Thursday:  Josh finds out that he has one week to get out of BJU and not come back.  He will finish classes on line starting the 30th.  He intended to stay the entire time, but things keep moving quickly that he had to come home late Monday night.  It's not how I pictured his freshman year of college going.


We were supposed to take a family trip next week to NYC, but that has been cancelled.

I was supposed to go on a mission trip to Guatemala on spring break, that is cancelled.

ACT Tests are not cancelled.

Stores are closed down, movie theaters are closed down so unless we are going to the grocery store, this is the new norm.
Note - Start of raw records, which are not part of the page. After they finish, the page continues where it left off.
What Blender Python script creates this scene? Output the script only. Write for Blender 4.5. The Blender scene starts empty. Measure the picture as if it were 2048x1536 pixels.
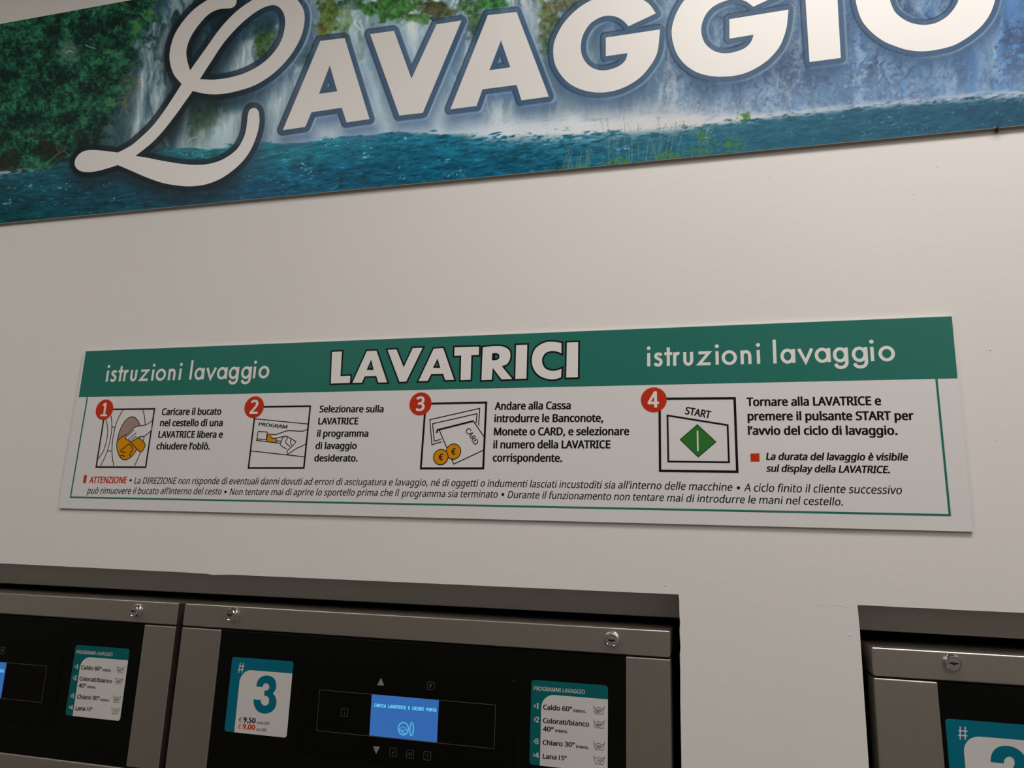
import bpy, math, os, random
import numpy as np
from mathutils import Vector, Matrix
from mathutils.geometry import tessellate_polygon

SC = bpy.context.scene
COL = SC.collection
rnd = random.Random(5)

# ------------------------------------------------------------------ camera
# Solved from the photograph: the wall is the plane y = 0, the room is y < 0.
F_PX = 1512.964
ROT = (-0.22027969, 0.267557314, 0.0373049052)
CAM = Vector((1.17153951, -1.15112632, 1.63 - 0.05060028))
Z0 = 1.63                                   # height of the instruction board's lower edge


def _rot():
    rx, ry, rz = ROT
    X = np.array([[1, 0, 0], [0, math.cos(rx), -math.sin(rx)], [0, math.sin(rx), math.cos(rx)]])
    Y = np.array([[math.cos(ry), 0, math.sin(ry)], [0, 1, 0], [-math.sin(ry), 0, math.cos(ry)]])
    Z = np.array([[math.cos(rz), -math.sin(rz), 0], [math.sin(rz), math.cos(rz), 0], [0, 0, 1]])
    r = Z @ X @ Y @ np.diag([1, -1, -1.])
    m = np.array([[1, 0, 0], [0, 0, -1], [0, 1, 0.]])      # wall (u, v, w) -> world (x, y, z)
    return m @ r.T                                          # camera (right, down, forward) -> world


R_CW = _rot()


def at(px, py, y=0.0):
    """point of the photograph -> (x, z) on the plane at depth y"""
    d = R_CW @ np.array([(px - 1024) / F_PX, (py - 768) / F_PX, 1.0])
    t = (y - CAM.y) / d[1]
    return (CAM.x + t * d[0], CAM.z + t * d[2])


def pix(X, Y, Z):
    """inverse of at(): only used to lay the printed picture out on its own board"""
    P = np.stack([X - CAM.x, Y - CAM.y, Z - CAM.z], -1) @ R_CW
    return 1024 + F_PX * P[..., 0] / P[..., 2], 768 + F_PX * P[..., 1] / P[..., 2]


cam_d = bpy.data.cameras.new('camera')
cam_d.sensor_width = 36.0
cam_d.lens = 36.0 * F_PX / 2048
cam_d.clip_start = 0.02
cam = bpy.data.objects.new('camera', cam_d)
COL.objects.link(cam)
m4 = Matrix.Identity(4)
for i in range(3):
    m4[i][0] = R_CW[i][0]
    m4[i][1] = -R_CW[i][1]
    m4[i][2] = -R_CW[i][2]
    m4[i][3] = CAM[i]
cam.matrix_world = m4
SC.camera = cam

# ------------------------------------------------------------------ world, lights, exposure
wd = bpy.data.worlds.new('world')
wd.use_nodes = True
wd.node_tree.nodes['Background'].inputs[0].default_value = (0.9, 0.95, 1.0, 1)
wd.node_tree.nodes['Background'].inputs[1].default_value = 0.0
SC.world = wd
SC.view_settings.view_transform = 'Standard'
SC.view_settings.look = 'None'
SC.view_settings.gamma = 1.0
SC.view_settings.exposure = 0.05
SC.view_settings.use_curve_mapping = False
CEIL = 3.2
LIGHTS = [  # x, y, size x, size y, power, colour     (unseen: the key ceiling lamp, then two added fill lamps)
    (1.62, -0.80, 1.2, 0.45, 17.4, (1.0, 0.975, 0.945)),
    (-0.75, -1.6, 1.2, 0.60, 16.5, (1.0, 0.975, 0.945)),
    (2.7, -2.7, 1.2, 0.60, 16.0, (1.0, 0.975, 0.945)),
]
for k, (lx, ly, sx, sy, pw, lc) in enumerate(LIGHTS):
    ld = bpy.data.lights.new('lamp_light', 'AREA')
    ld.shape = 'RECTANGLE'
    ld.size, ld.size_y = sx, sy
    ld.energy = pw
    ld.color = lc
    lo = bpy.data.objects.new('lamp_light', ld)
    lo.location = (lx, ly, CEIL - 0.075)
    COL.objects.link(lo)


# ------------------------------------------------------------------ materials
def srgb(c):
    c = np.asarray(c, float) / 255.0
    return np.where(c <= 0.04045, c / 12.92, ((c + 0.055) / 1.055) ** 2.4)


def nt_of(name):
    m = bpy.data.materials.new(name)
    m.use_nodes = True
    n = m.node_tree
    b = n.nodes['Principled BSDF']
    return m, n, b


def noise_bump(n, b, scale=(400, 400, 400), strength=0.1, dist=0.001, detail=3):
    tc = n.nodes.new('ShaderNodeTexCoord')
    mp = n.nodes.new('ShaderNodeMapping')
    mp.inputs['Scale'].default_value = scale
    nz = n.nodes.new('ShaderNodeTexNoise')
    nz.inputs['Scale'].default_value = 1.0
    nz.inputs['Detail'].default_value = detail
    bp = n.nodes.new('ShaderNodeBump')
    bp.inputs['Strength'].default_value = strength
    bp.inputs['Distance'].default_value = dist
    n.links.new(tc.outputs['Object'], mp.inputs['Vector'])
    n.links.new(mp.outputs['Vector'], nz.inputs['Vector'])
    n.links.new(nz.outputs['Fac'], bp.inputs['Height'])
    n.links.new(bp.outputs['Normal'], b.inputs['Normal'])
    return nz


def mat(name, rgb, rough=0.5, metal=0.0, spec=0.5, var=0.04, vscale=8.0, bump=None, lin=False):
    """plain procedural surface: base colour broken up by a little noise"""
    m, n, b = nt_of(name)
    c = np.asarray(rgb, float) if lin else srgb(rgb)
    b.inputs['Roughness'].default_value = rough
    b.inputs['Metallic'].default_value = metal
    b.inputs['Specular IOR Level'].default_value = spec
    tc = n.nodes.new('ShaderNodeTexCoord')
    nz = n.nodes.new('ShaderNodeTexNoise')
    nz.inputs['Scale'].default_value = vscale
    nz.inputs['Detail'].default_value = 2
    rp = n.nodes.new('ShaderNodeValToRGB')
    rp.color_ramp.elements[0].position = 0.3
    rp.color_ramp.elements[1].position = 0.7
    rp.color_ramp.elements[0].color = (*(c * (1 - var)), 1)
    rp.color_ramp.elements[1].color = (*np.minimum(c * (1 + var), 1), 1)
    n.links.new(tc.outputs['Object'], nz.inputs['Vector'])
    n.links.new(nz.outputs['Fac'], rp.inputs['Fac'])
    n.links.new(rp.outputs['Color'], b.inputs['Base Color'])
    if bump:
        noise_bump(n, b, *bump)
    return m


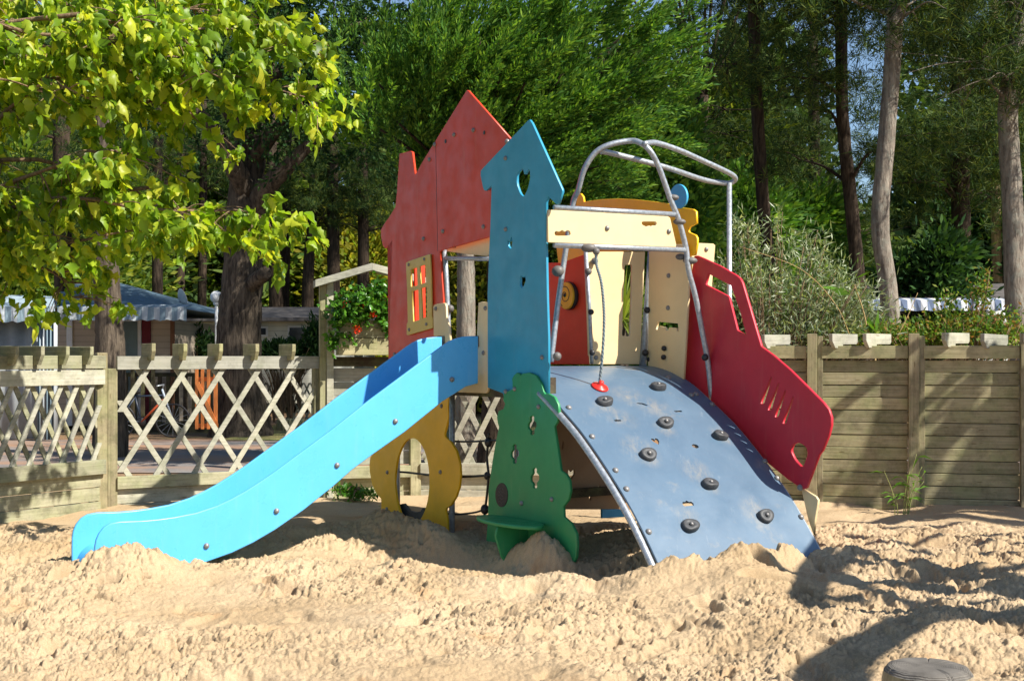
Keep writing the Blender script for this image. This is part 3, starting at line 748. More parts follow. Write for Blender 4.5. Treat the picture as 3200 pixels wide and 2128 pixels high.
cb = plate('rail_board', PC, Z(2, (299, 803), (1275, 858), (1290, 868), (1340, 1085), (1336, 1102), (299, 1062)), M['cream'],
           [round_poly(Z(2, (345, 985), (360, 970), (385, 978), (410, 962), (432, 978), (450, 964), (475, 972), (483, 1000), (470, 1016), (352, 1016)), 1, .15), round_poly(Z(2, (1056, 893), (1175, 893), (1186, 910), (1178, 935), (1150, 930), (1140, 943), (1125, 932), (1100, 942), (1062, 925)), 1, .15)])
bolts(cb, PC, Z(2, (776, 950), (1280, 976)), 1.1)
for p, s in ((Z(2, (1312, 700))[0], 1), (Z(2, (1368, 898))[0], 1), (Z(2, (1455, 1215))[0], 1.15)):
    ball('hoop_clamp', PU.pw(*p), .030, M['clamp'], root, (1.5 * s, 1.0 * s, .75 * s))
ball('hoop_clamp', PU.pw(*Z(2, (1415, 1180))[0], -.05), .028, M['clamp'], root, (1.3, 1, .8))
# rear looped handrail and its post
q0 = uplane(.25).pw(*Z(2, (720, 330))[0]); q1 = PU.pw(*Z(2, (1080, 262))[0])
hr = [q0, P3(1900, 477, 8.85), P3(2075, 522, 9.12), P3(2190, 560, 9.42), P3(2240, 570, 9.55), P3(2278, 573, 9.62), P3(2297, 563, 9.62), P3(2292, 550, 9.58), P3(2262, 533, 9.5), P3(2190, 500, 9.32), P3(2122, 470, 9.15), P3(2050, 447, 8.98), q1]
tb('handrail', hr, .0195, n=5)
tb('handrail_post', [P3(2279, 572, 9.6), Vector((P3(2279, 572, 9.6).x, 9.6, -.3))], .0195)
# rope with its foot
PRo = PU.off(.03)
cl = PRo.pw(*Z(4, (625, 65))[0]); ball('rope_joint', cl, .03, M['clamp'], root, (1.7, 1.1, 1.0))
s0 = PRo.pw(*Z(4, (658, 98))[0], .04); ball('rope_joint', s0, .024, M['clamp'])
uf, rf = ramp_hit(*Z(4, (715, 1205))[0]); foot, fn = ramp_pt(uf, rf, 0)
def mid(px, py, t): Y = s0.y * (1 - t) + foot.y * t; return P3(px, py, Y)
rope_pts = [s0, mid(*Z(4, (690, 200))[0], .1), mid(*Z(4, (728, 340))[0], .22), mid(*Z(4, (748, 520))[0], .4), mid(*Z(4, (752, 700))[0], .55), mid(*Z(4, (738, 950))[0], .78), foot + Vector((0, 0, .03))]
rp = smooth_path(rope_pts, 24)
m_rope = m_simple('grey_green_rope', (.22, .27, .28), .8)
core = tube('rope', rp, .0085, m_rope, root, 8, RL)
for s_ in range(3):
    hel = []
    for i, p in enumerate(rp):
        a = i * .62 + s_ * 2.094; hel.append(p + Vector((math.cos(a), math.sin(a), 0)) * .0055)
    tube('rope_strand', hel, .0052, m_rope, core, 6, RL)
tube('rope_ferrule', [s0 + (rp[6] - s0) * .1, rp[9]], .011, M['metal'], core, 10, RL)
fo = lathe('rope_foot', [(.0, -.004), (.058, -.002), (.062, .006), (.056, .014), (.03, .02), (.018, .034), (.016, .05), (0, .052)], M['redplastic'], root, 24, foot - RL)
fo.rotation_euler = fn.to_track_quat('Z', 'Y').to_euler()
# --- back walls of the platform
PBk = uplane(.65)
cw = plate('slotted_wall_panel', PBk, Z(4, (600, 110), (700, 100), (1085, 100), (1065, 500), (1045, 1012), (635, 1012), (622, 600)), M['cream'], [round_poly(Z(4, (918, 200), (986, 200), (976, 560), (966, 792), (897, 785), (905, 560)), 1, .08)])
bolts(cw, PBk, Z(4, (685, 960)), 1.1)
tb('post', [PBk.pw(*Z(4, (600, 60))[0]), PBk.pw(*Z(4, (635, 600))[0]), PBk.pw(*Z(4, (650, 1012))[0])], .015)
PQ = vplane(1.31)
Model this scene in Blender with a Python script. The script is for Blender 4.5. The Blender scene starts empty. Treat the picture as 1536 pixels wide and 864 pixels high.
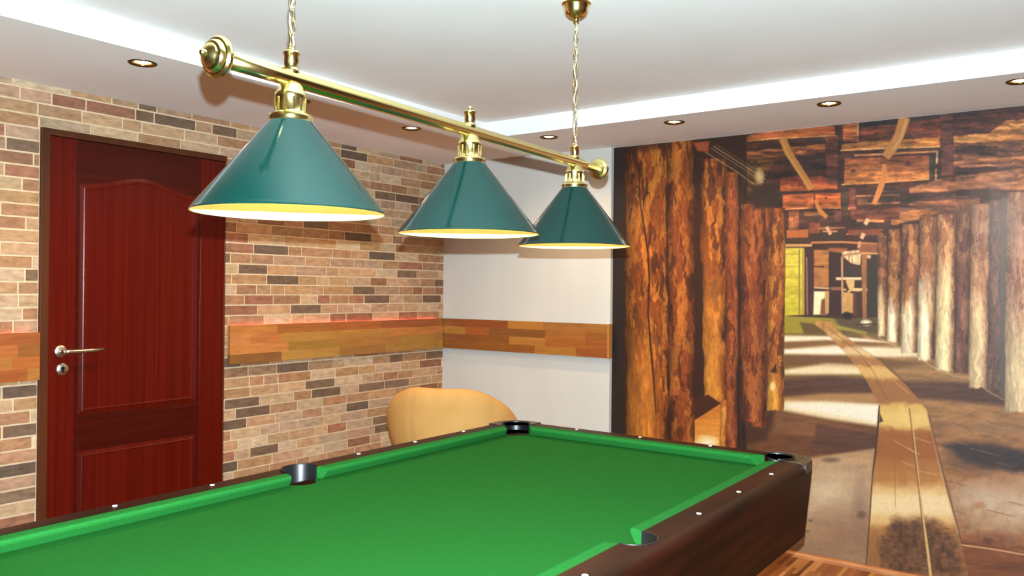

Jack has taken over the kitchen for his office.  Jacob and Jenna are on school on line from SCS and Josh will soon start.  Help me!!  That leaves me and since I just do Bible, I am not require to do anything.  It amazes me in how one weekend our lives are completely turned upside down. And now I hear this could go on until July??????

Wednesday, March 11, 2020

Bible girls

Last week I was allowed to go on a field trip with the 6th grade class. We took them to With Love From Jesus for a service project.  It was fun to see them all serve.  Two of my girls were out with the flu so they are not pictured.  I also got this sweet email from a parent tonight.  I really needed this.

" I want to share that I am privileged to hear unfiltered, real thoughts from multiple girls in Amy's class about their teachers and you are a clear favorite. I hear how they adore you and love having you for their bible teacher. I also hear that they will not feel comfortable next year being open with certain teachers. They really want you again. To me, this means they feel your love, and I am super grateful. As I'm sure you know since you have a daughter a little older than Amy, this age for them is really difficult, and having someone at school they are comfortable being real with is so critical to their walk and their growth. I hope it is encouraging to you to know God is definitely working through you here."